Kaiser wants to make sure that his teacher, Arthur Levy, gets credit for helping him make the transition. And he doesn't want to leave out Stephen Blier, the well-known vocal coach and accompanist, or the young-artists programs of the San Francisco Opera and the Lyric Opera of Chicago.

His transition took a year, sort of like caterpillar to butterfly but more time-consuming. When he emerged, he started to get great reviews at the Lyric Opera, first as Mark in Tippett's "The Midsummer Marriage," then as Narraboth in Strauss' "Salome."

His biggest break came when he sang the small part of the First Prisoner in Beethoven's "Fidelio" at the Lyric Opera early in 2005.

"Daniel Barenboim heard me," he said. "Kenneth Branagh heard me totally, totally by chance, which led to an audition to James Colon, which led to a screen test for Branagh which led to me doing the `Flute' film."

Kaiser was on a roll and wound up portraying Tamino in a movie of Mozart's "The Magic Flute," directed by Branagh and starring the great bass Rene Pape as Sarastro.
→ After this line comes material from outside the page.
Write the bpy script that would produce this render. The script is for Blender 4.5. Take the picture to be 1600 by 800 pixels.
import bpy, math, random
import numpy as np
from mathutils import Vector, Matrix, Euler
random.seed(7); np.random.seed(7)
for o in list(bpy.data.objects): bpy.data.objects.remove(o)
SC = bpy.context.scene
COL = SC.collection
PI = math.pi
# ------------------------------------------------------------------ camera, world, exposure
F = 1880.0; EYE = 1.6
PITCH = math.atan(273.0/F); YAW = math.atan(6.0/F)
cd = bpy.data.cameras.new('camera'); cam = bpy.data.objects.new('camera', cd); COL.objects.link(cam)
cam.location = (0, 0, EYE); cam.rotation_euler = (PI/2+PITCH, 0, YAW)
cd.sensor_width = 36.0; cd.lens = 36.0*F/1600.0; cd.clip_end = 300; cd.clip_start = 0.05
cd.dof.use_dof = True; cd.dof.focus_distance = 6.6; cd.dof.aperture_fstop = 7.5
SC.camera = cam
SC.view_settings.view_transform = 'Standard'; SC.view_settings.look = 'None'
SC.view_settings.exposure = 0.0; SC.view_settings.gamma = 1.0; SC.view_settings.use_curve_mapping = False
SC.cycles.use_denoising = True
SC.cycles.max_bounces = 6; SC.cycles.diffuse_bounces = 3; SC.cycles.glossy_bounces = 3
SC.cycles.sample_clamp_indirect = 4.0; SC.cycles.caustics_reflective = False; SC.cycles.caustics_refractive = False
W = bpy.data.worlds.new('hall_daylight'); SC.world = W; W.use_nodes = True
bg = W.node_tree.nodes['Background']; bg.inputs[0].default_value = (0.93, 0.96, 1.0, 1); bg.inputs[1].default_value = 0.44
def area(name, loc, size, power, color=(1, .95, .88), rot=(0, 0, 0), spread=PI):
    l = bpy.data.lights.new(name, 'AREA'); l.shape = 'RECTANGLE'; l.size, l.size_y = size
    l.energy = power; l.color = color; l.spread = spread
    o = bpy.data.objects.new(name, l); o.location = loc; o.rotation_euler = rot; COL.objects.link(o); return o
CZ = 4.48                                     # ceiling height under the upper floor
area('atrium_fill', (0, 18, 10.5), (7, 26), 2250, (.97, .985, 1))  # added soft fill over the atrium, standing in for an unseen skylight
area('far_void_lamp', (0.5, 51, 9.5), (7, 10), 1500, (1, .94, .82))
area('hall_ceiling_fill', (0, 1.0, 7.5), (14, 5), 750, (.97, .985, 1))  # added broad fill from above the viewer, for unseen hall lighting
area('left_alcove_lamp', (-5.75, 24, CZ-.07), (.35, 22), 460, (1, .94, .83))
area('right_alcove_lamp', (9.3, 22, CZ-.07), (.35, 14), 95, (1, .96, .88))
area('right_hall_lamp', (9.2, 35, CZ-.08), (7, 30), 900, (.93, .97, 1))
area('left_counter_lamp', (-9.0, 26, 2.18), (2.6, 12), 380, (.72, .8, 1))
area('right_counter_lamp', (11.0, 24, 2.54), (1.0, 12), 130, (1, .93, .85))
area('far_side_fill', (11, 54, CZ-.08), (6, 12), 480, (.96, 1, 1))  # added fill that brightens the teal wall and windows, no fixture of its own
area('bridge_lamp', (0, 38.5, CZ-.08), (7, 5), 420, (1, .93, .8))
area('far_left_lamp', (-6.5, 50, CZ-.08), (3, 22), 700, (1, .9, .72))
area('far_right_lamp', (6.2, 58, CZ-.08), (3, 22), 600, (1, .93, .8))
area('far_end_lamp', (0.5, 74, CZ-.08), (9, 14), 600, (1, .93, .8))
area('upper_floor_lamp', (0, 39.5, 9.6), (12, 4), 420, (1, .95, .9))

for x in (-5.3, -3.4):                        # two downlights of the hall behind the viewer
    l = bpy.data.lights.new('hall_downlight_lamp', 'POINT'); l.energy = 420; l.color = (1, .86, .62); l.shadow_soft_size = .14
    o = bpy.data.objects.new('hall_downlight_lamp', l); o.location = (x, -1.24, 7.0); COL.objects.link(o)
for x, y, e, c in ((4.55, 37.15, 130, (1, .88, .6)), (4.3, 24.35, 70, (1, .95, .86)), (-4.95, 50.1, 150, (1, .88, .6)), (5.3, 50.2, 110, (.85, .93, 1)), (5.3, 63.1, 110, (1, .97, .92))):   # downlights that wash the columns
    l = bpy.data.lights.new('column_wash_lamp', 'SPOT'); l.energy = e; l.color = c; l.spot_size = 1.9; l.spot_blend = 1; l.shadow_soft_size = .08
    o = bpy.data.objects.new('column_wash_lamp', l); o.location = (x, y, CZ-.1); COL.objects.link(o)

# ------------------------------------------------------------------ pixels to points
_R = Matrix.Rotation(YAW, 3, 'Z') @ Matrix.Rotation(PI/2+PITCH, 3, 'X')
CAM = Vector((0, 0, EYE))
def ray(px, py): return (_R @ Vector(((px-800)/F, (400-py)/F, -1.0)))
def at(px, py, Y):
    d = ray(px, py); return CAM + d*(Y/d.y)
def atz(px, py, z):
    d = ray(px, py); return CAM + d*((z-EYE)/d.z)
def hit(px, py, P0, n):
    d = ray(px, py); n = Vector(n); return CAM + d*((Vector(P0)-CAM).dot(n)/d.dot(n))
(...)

Kaiser signed to sign Froh on Wagner's "Das Rheingold" at Berlin, Aix-en-Provence and Salzburg.

He is set for his first staged performances of Tamino at the Met next month. Upcoming is John Adams' "Nixon in China" in Colorado and Kaija Saariaho's "Adriana Mater" in Santa Fe. He'll sing Narraboth at the Met next season and return to the Los Angeles Opera in a Mozart work in 2008-9.

The downside is all these appearances mean more time away from wife Julie, a law student at Northwestern, 3-year-old son Jackson and 1-year-old Jacob. They live in Chicago, so he tries to get back home often or bring them on the road.

"It's kind of agonizing," Kaiser said. "It feels like any success in the field equals more time away from your family. What I've come to realize is this job is unbelievable. And I am so passionate about it, and I am so in love with it, and it brings such joy and such challenge. But at the end of the day it is my job. And nothing brings joy to my life like my family."

He's been singing since he was 10 years old, when he performed Seymour Krelboyne in "Little Shop of Horrors" at Camp Schodack in upstate New York. Back then, he had no idea what was in his future.

"As time went on, I just sort of liked classical music, but opera and art songs more," he said. "I liked the different languages, I liked the stories and I liked the music more. So I sort of just ended up in opera. I wasn't really good at anything else. I was really struggling to find an identity, and this was just sort of what I could do."